Like Live At Fillmore West, Franklin’s landmark gospel album Amazing Grace is best experienced all at once (and also by watching the incredible documentary of its recording that was finally released three years ago). But those just wanting to sample it, who might feel more comfortable easing into the sacred world with a secular song, should try this Rodgers and Hammerstein track from Carousel. Earlier in her career, Franklin didn’t seem quite sure what to do with show tunes. By the early ’70s she’d figured out how to take them to church and make them sound like they always belonged there.

“Medley: Bridge Over Troubled Water / We’ve Only Just Begun” (1972, from Oh Me, Oh My: Aretha Live in Philly 1972)
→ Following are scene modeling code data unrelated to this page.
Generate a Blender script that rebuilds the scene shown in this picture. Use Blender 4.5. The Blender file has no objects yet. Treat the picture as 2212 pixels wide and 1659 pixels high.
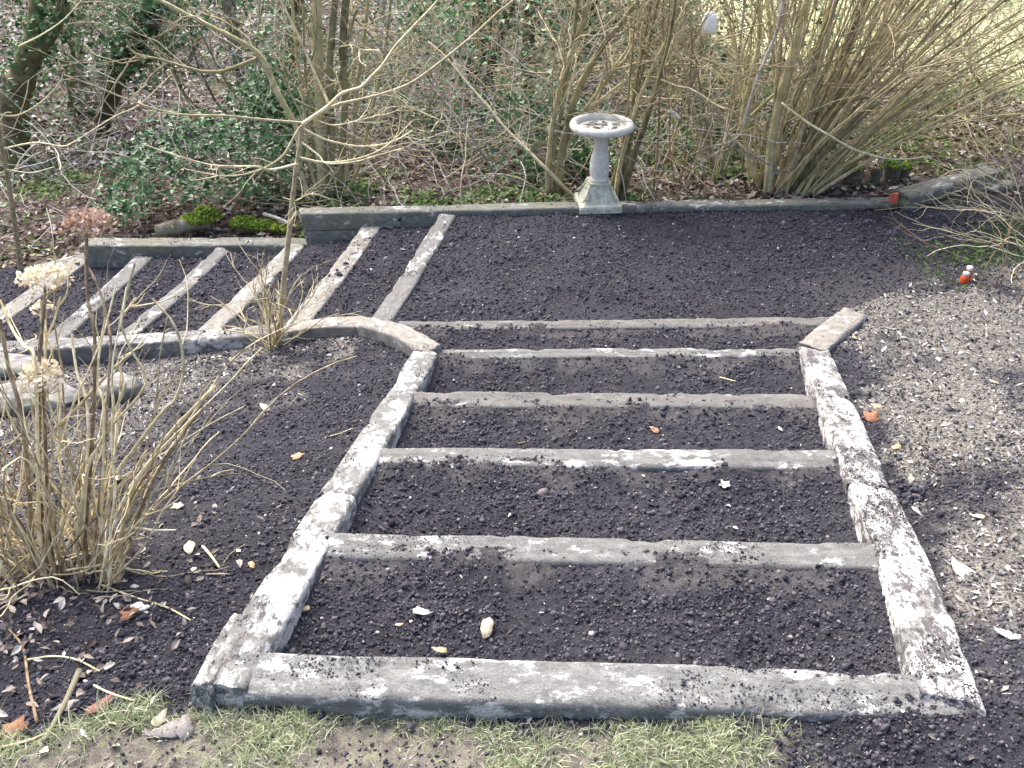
import bpy, math, random
import numpy as np
from mathutils import Matrix, Vector

# ------------------------------------------------------------------ camera, sky, sun, exposure
SC = bpy.context.scene
COL = SC.collection
PITCH = math.radians(33.1)
CAMZ = 1.65
FPX = 1916.0                      # focal length in units of a 2212 px wide picture
cam_d = bpy.data.cameras.new('camera'); cam = bpy.data.objects.new('camera', cam_d); COL.objects.link(cam)
cam.location = (0, 0, CAMZ); cam.rotation_euler = (math.radians(90) - PITCH, 0, 0)
cam_d.sensor_width = 36.0; cam_d.lens = 36.0 * FPX / 2212.0
cam_d.clip_start = 0.05; cam_d.clip_end = 400
SC.camera = cam
world = bpy.data.worlds.new('World'); SC.world = world; world.use_nodes = True
wn = world.node_tree; bg = wn.nodes['Background']
sky = wn.nodes.new('ShaderNodeTexSky'); sky.sky_type = 'NISHITA'; sky.sun_disc = False
SUN_EL, SUN_AZ = math.radians(52), math.radians(-35)
sky.sun_elevation = SUN_EL; sky.sun_rotation = SUN_AZ
sky.air_density = 1.0; sky.dust_density = 6.0; sky.ozone_density = 1.0
wn.links.new(sky.outputs[0], bg.inputs[0]); bg.inputs[1].default_value = 0.125
sun_d = bpy.data.lights.new('sun', 'SUN'); sun_d.energy = 1.5; sun_d.angle = math.radians(60); sun_d.color = (1.0, 0.985, 0.935)
sun = bpy.data.objects.new('sun', sun_d); COL.objects.link(sun)
sd = Vector((math.sin(SUN_AZ) * math.cos(SUN_EL), math.cos(SUN_AZ) * math.cos(SUN_EL), math.sin(SUN_EL)))
sun.rotation_euler = (-sd).to_track_quat('-Z', 'Y').to_euler()
SC.view_settings.view_transform = 'Standard'; SC.view_settings.look = 'None'
SC.view_settings.exposure = 1.68; SC.view_settings.gamma = 1.0

RNG = np.random.default_rng(7)
random.seed(7)

# ------------------------------------------------------------------ helpers
cp, sp_ = math.cos(PITCH), math.sin(PITCH)
def ray(px, py):
    dx = (px - 1106) / FPX; dy = (829.5 - py) / FPX
    return np.array([dx, cp + dy * sp_, -sp_ + dy * cp])
def P(px, py, z):                       # the point at height z seen there
    r = ray(px, py); t = (z - CAMZ) / r[2]
    return np.array([r[0] * t, r[1] * t, z])
def PY(px, py, Y):                      # the point at distance Y ahead seen there
    r = ray(px, py); t = Y / r[1]
    return np.array([r[0] * t, Y, CAMZ + r[2] * t])
def pxm(px, Y, py=400):                 # metres for that many pixels at distance Y
    r = ray(1106, py); return px / FPX * Y / r[1]

_perm = np.random.default_rng(1).random((257, 257))
_perm[256] = _perm[0]; _perm[:, 256] = _perm[:, 0]
def vnoise(x, y, seed=0):
    x = np.asarray(x, float) + seed * 17.31; y = np.asarray(y, float) + seed * 7.77
    xi = np.floor(x); yi = np.floor(y); fx = x - xi; fy = y - yi
    xi = xi.astype(int) % 256; yi = yi.astype(int) % 256
    fx = fx * fx * (3 - 2 * fx); fy = fy * fy * (3 - 2 * fy)
    a = _perm[xi, yi]; b = _perm[xi + 1, yi]; c = _perm[xi, yi + 1]; d = _perm[xi + 1, yi + 1]
    return (a * (1 - fx) + b * fx) * (1 - fy) + (c * (1 - fx) + d * fx) * fy - 0.5
def fbm(x, y, f, octs=4, seed=0, gain=0.5):
    s = 0; a = 1.0
    for i in range(octs):
        s = s + a * vnoise(np.asarray(x) * f, np.asarray(y) * f, seed + i * 3.1); f *= 2.07; a *= gain
    return s

def mesh_np(name, V, F, smooth=True, rnd=None):
    """V (n,3); F list of (m,k) index arrays"""
    me = bpy.data.meshes.new(name)
    V = np.ascontiguousarray(V, dtype=np.float32)
    F = [np.asarray(f, dtype=np.int32) for f in (F if isinstance(F, list) else [F]) if len(f)]
    me.vertices.add(len(V)); me.vertices.foreach_set('co', V.ravel())
    nl = sum(f.size for f in F); npoly = sum(len(f) for f in F)
    me.loops.add(nl); me.loops.foreach_set('vertex_index', np.concatenate([f.ravel() for f in F]))
    st = []; o = 0
    for f in F:
        st.append(o + np.arange(len(f)) * f.shape[1]); o += f.size
    me.polygons.add(npoly); me.polygons.foreach_set('loop_start', np.concatenate(st).astype(np.int32))
    me.polygons.foreach_set('use_smooth', np.full(npoly, smooth, dtype=bool))
    me.update(calc_edges=True)
    if rnd is not None:
        a = me.attributes.new('rnd', 'FLOAT', 'POINT'); a.data.foreach_set('value', np.ascontiguousarray(rnd, dtype=np.float32))
    return me
def tag(o, label=None, cat=None, group=None, kind=None):
    if label: o['label'] = label
    if cat: o['category'] = cat
    if group: o['group'] = group
    if kind: o['kind'] = kind
    return o
def obj(name, me, mat=None, parent=None, kind=None):
    o = bpy.data.objects.new(name, me); COL.objects.link(o)
    if mat is not None and len(me.materials) == 0: me.materials.append(mat)
    if parent is not None: o.parent = parent
    if kind: o['kind'] = kind
    return o
def thing(name, loc, label, cat, group=None):
    o = bpy.data.objects.new(name, None); COL.objects.link(o); o.location = tuple(float(v) for v in loc)
    o.empty_display_size = 0.05
    return tag(o, label, cat, group)
class Acc:                              # collects several arrays into one mesh
    def __init__(s): s.V = []; s.F = {}; s.R = []; s.n = 0
    def add(s, V, F, R=None):
        s.V.append(V)
        for f in (F if isinstance(F, list) else [F]):
            if len(f): s.F.setdefault(f.shape[1], []).append(np.asarray(f) + s.n)
        s.R.append(np.full(len(V), 0.5) if R is None else np.broadcast_to(R, (len(V),))); s.n += len(V)
    def mesh(s, name, smooth=True, off=(0, 0, 0)):
        return mesh_np(name, np.concatenate(s.V) - np.asarray(off), [np.concatenate(v) for v in s.F.values()], smooth, np.concatenate(s.R))

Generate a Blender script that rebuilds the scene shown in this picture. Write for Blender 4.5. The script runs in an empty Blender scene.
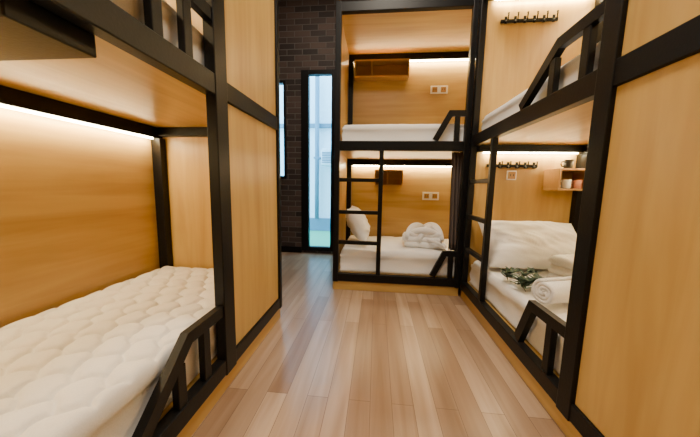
import bpy, bmesh, math, random
from mathutils import Vector, Matrix, noise
random.seed(4)
S=1.1
scene=bpy.context.scene
COL=scene.collection
# ---------------------------------------------------------------- materials
def new_mat(name):
    m=bpy.data.materials.new(name); m.use_nodes=True
    nt=m.node_tree
    return m,nt,nt.nodes['Principled BSDF']
def simple(name,col,rough=.5,metal=0,bump=0,bscale=60,spec=.5,sheen=0):
    m,nt,p=new_mat(name)
    p.inputs['Base Color'].default_value=(*col,1); p.inputs['Roughness'].default_value=rough
    p.inputs['Metallic'].default_value=metal; p.inputs['Specular IOR Level'].default_value=spec
    geo=nt.nodes.new('ShaderNodeNewGeometry'); n=nt.nodes.new('ShaderNodeTexNoise'); n.inputs['Scale'].default_value=bscale
    nt.links.new(geo.outputs['Position'],n.inputs['Vector'])
    mx=nt.nodes.new('ShaderNodeMix'); mx.data_type='RGBA'
    mx.inputs[6].default_value=(*[c*.9 for c in col],1); mx.inputs[7].default_value=(*[min(1,c*1.08) for c in col],1)
    nt.links.new(n.outputs['Fac'],mx.inputs[0]); nt.links.new(mx.outputs[2],p.inputs['Base Color'])
    if bump:
        b=nt.nodes.new('ShaderNodeBump'); b.inputs['Strength'].default_value=bump; b.inputs['Distance'].default_value=.004
        nt.links.new(n.outputs['Fac'],b.inputs['Height']); nt.links.new(b.outputs['Normal'],p.inputs['Normal'])
    return m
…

Another great live set from the early ’70s, and one that stayed in the vault until the ’00s, Live in Philly finds Franklin at the height of her powers, including on this inspired pairing of hits by Simon & Garfunkel and The Carpenters.

“Master of Eyes (The Deepness of Your Eyes)” (1973, single)

Another single that fell through the cracks, though it’s now included on Hey Now Hey (The Other Side of the Sky), the slinky “Master of Eyes” sounds a bit like Franklin’s stab at a Roger Moore-era James Bond theme. Maybe it’s the jazz flute.

“A Song for You” (1974, from Let Me in Your Life)

Franklin’s career would begin a cycle of slumps and comebacks after the release of her 1974 album Let Me in Your Life, but on this reflective take on Leon Russell’s elegiac love son she still sounds confident, in control, and in touch with the times.

“Jump” (1976, from Sparkle)

Franklin hit a rough spot in the mid-’70s thanks to changing tastes, changing fortunes, and some subpar releases but this album-length soundtrack collaboration with Curtis Mayfield helped right the ship for a bit. “Something He Can Feel” became the hit, but there’s no filler to be found, including this uptempo track that combines the best of Mayfield’s sophisticated singing and Franklin’s forceful vocals.

“What a Fool Believes” (1980, from Aretha)

Some soul singers got a second life in the disco era. Others floundered. Franklin fell into the latter camp, despite a few half-hearted attempts. (Turning down Nile Rodgers and Bernard Edwards when they offered her “I’m Coming Out” and “Upside Down,” both hits for Diana Ross, didn’t help.) Franklin brought her time at Atlantic to a close with the disco-y La Diva then tried to start over at Arista. It took awhile for her to find her place in the ’80s, but this fun cover of the Doobie Brothers demonstrates her ability to bend new material and new sounds to her voice’s needs.

“Love Me Right” (1982, from Jump to It)

Franklin began a successful, if tumultuous, two-album collaboration with Luther Vandross with Jump to It. The energetic title track brought her back to the charts but this track, which features Vandross’ tenor surrounding Franklin’s seductive vocals, captures the chemistry at its best.

“Sweet Bitter Love” (1985, from Who’s Zoomin’ Who?)

Purists don’t have a lot of use for Franklin’s ’80s albums, which produced hits but surrounded her voice with production touches that didn’t allow for a lot of depth. That’s a fair criticism, even if it ignores the surface pleasures of a song like “Freeway of Love,” the biggest success from this 1985 album. But two tracks in, all the synths and pre-programmed drums drop out as Franklin reprises a song penned by songwriter Van McCoy that she first recorded back in her Columbia days. However much electronic filigree now surrounded her remarkable voice, her interpretive powers remained undimmed.

“A Rose is Still a Rose” (1998, from A Rose is Still a Rose)

An indisputable legend, Franklin’s profile remained high throughout the ’90s. Yet while her old material had never been more revered, she struggled to interest listeners in her latest work. Franklin attempted a big-swing comeback with this 1998 album, which brought in hit-making collaborators like Dallas Austin, P. Diddy, and Jermaine Dupri to give the album a contemporary sheen. It mostly works, and though the comeback didn’t stick, it did produce a fine title track produced by and featuring Lauryn Hill. “A Rose is Still a Rose” casts Franklin as an elder imparting wisdom to the next generation. Released as a single, the track wasn’t the beginning of the bold new phase that Franklin might have imagined, but it neatly sums up what she meant to those who followed in her footsteps.